Picasso and Braque’s late Cubist heads similarly fragment and recompose the human visage (see fig. 6), yet Klee’s approach remains more introspective. His heads do not monumentalize but meditate; they balance precision with lyrical instability. This sensibility, poised between play and structure, would resonate with later modernists—from Miró’s Constellations (see fig. 8) to Calder’s mobiles and Rothko’s radiant color fields (see fig. 7)—all inheriting Klee’s vision of abstraction as a living organism.


Klee’s own esteem for Kopf confirms its centrality within his œuvre. Nearly a decade after its creation, he elevated the watercolor to his Sonderklasse—literally “special class”—the designation he reserved each year for his most exemplary works. Around 1927–28, he inscribed the backing board with “S. Cl.,” a mark of distinction now known only from an archival photograph, as the original board was later removed. When Klee sent the sheet to the German-born art dealer Galka Scheyer in the United States in 1928, the work appeared in her delivery list as “unsellable,” accompanied by the note “S. Cl.” This practical annotation reads more like an act of devotion than a matter of accounting. Between 1930 and 1932, Scheyer exhibited the piece—under the titles Figure and Figure Abstraction—across California and Chicago as part of her “Blue Four” exhibitions, introducing to American audiences a work Klee himself regarded not as a commodity but as a culmination.


The provenance of Kopf traces the arc of Klee’s international reception: from Scheyer’s circle in California to Lily Klee in Bern, through the Klee-Gesellschaft, and into Curt Valentin’s Buchholz Gallery in New York.

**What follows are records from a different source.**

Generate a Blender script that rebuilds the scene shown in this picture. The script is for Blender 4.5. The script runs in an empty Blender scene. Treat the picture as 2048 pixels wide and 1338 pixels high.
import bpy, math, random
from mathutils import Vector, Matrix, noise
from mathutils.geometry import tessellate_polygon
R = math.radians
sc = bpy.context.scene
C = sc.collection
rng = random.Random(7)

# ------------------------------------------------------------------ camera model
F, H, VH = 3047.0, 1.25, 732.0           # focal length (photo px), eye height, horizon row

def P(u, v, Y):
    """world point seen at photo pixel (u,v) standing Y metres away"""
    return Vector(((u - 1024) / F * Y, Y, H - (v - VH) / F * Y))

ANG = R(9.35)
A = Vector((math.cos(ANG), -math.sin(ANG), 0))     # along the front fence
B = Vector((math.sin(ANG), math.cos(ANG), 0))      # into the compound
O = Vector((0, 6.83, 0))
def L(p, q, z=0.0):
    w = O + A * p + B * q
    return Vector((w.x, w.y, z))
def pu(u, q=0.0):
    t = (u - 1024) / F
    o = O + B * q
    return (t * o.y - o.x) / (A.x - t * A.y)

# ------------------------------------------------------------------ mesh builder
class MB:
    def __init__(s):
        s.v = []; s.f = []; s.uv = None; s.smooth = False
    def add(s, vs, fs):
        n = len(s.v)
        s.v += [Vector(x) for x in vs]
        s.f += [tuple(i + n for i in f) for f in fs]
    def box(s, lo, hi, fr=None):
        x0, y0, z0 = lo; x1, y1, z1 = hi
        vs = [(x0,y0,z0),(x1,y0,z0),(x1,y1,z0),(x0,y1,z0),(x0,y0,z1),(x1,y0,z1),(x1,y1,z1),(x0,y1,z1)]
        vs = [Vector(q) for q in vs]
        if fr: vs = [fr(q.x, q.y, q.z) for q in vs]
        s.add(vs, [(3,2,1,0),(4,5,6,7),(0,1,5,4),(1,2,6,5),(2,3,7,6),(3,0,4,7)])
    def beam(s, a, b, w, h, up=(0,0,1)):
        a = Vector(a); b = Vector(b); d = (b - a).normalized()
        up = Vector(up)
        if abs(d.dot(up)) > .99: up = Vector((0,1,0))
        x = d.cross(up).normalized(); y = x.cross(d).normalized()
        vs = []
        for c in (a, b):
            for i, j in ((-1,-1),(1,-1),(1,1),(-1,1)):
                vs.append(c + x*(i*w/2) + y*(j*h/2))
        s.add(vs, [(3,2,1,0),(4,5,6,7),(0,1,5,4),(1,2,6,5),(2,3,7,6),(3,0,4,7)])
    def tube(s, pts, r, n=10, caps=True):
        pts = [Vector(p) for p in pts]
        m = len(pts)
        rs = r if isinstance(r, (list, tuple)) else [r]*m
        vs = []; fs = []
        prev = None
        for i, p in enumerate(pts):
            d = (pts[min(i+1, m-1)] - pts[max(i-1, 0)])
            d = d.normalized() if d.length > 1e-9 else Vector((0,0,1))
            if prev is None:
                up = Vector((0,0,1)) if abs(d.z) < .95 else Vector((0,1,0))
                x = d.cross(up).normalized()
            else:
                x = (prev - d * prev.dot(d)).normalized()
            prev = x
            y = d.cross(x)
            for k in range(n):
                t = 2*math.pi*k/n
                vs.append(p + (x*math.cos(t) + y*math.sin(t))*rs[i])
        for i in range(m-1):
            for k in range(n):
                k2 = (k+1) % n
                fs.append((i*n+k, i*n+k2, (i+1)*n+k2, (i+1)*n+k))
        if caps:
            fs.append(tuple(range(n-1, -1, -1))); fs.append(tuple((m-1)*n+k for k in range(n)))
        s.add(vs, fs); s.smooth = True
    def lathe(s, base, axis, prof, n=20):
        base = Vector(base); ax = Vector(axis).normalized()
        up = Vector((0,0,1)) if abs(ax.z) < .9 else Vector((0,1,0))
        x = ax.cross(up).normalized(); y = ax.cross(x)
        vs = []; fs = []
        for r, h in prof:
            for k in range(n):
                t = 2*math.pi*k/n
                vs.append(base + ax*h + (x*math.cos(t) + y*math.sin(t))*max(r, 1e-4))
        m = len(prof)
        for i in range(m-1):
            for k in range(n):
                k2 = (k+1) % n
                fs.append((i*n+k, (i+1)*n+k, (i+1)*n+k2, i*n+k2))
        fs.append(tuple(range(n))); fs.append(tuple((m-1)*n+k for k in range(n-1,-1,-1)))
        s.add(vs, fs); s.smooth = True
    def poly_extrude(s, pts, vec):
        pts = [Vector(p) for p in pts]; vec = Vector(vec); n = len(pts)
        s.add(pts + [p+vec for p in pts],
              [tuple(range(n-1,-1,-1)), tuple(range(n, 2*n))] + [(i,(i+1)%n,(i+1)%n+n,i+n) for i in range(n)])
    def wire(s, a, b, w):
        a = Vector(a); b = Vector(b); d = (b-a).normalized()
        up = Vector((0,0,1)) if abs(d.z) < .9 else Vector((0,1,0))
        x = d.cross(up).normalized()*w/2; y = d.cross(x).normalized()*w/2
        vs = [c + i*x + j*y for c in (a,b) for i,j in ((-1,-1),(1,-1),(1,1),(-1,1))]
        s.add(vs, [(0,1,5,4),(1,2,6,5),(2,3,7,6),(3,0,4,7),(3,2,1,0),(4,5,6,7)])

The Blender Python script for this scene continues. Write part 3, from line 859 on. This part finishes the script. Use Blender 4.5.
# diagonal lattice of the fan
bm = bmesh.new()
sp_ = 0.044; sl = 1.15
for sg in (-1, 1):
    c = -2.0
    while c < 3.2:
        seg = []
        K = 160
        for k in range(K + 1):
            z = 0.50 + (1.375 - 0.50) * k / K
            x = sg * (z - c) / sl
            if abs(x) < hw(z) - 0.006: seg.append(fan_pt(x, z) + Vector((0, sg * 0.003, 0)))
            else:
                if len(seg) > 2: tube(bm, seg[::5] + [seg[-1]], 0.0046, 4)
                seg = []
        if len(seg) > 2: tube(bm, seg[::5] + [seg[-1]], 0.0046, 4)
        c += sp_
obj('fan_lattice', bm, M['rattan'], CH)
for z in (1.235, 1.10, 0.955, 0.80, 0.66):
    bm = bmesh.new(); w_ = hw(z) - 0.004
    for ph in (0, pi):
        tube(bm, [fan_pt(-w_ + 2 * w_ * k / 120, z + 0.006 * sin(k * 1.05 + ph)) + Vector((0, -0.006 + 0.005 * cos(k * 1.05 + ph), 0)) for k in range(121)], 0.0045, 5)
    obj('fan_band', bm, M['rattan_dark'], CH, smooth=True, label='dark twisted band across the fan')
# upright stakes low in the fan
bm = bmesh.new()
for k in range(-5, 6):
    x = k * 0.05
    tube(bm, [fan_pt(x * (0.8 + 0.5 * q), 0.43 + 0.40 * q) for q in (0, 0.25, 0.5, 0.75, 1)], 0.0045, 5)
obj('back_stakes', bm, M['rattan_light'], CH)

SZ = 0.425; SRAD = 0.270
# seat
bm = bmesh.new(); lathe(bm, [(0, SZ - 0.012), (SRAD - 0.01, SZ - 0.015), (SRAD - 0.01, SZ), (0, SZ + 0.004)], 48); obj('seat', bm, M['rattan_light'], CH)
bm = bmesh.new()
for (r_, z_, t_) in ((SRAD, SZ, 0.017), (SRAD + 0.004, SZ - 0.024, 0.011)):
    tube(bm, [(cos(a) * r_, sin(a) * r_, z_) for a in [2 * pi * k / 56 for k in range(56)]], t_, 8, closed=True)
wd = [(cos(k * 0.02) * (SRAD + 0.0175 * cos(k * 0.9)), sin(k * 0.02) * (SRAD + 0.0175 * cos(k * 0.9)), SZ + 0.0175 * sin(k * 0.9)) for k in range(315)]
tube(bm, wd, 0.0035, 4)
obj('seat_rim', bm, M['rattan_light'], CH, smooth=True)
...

Acquired in 1948 by Burton G. and Emily Hall Tremaine—whose visionary collection defined mid-century taste—Kopf featured in The Spirit of Modernism (1984) and Delaunay to de Kooning (1991) before entering the collection of the present owner in 1996. Each transition marks the watercolor’s evolving stature: from private treasure to emblem of Klee’s enduring modernity.


Kopf stands among Klee’s most refined meditations on the human image—neither portrait nor abstraction, but a visual consciousness in flux. Its fragile surface, chromatic poise, and crystalline geometry embody the moment when Klee transformed painting into a language of thought. In its synthesis of destruction and creation, its theater of metamorphosis, and its porous materiality, Kopf renders visible the invisible: the act of becoming itself.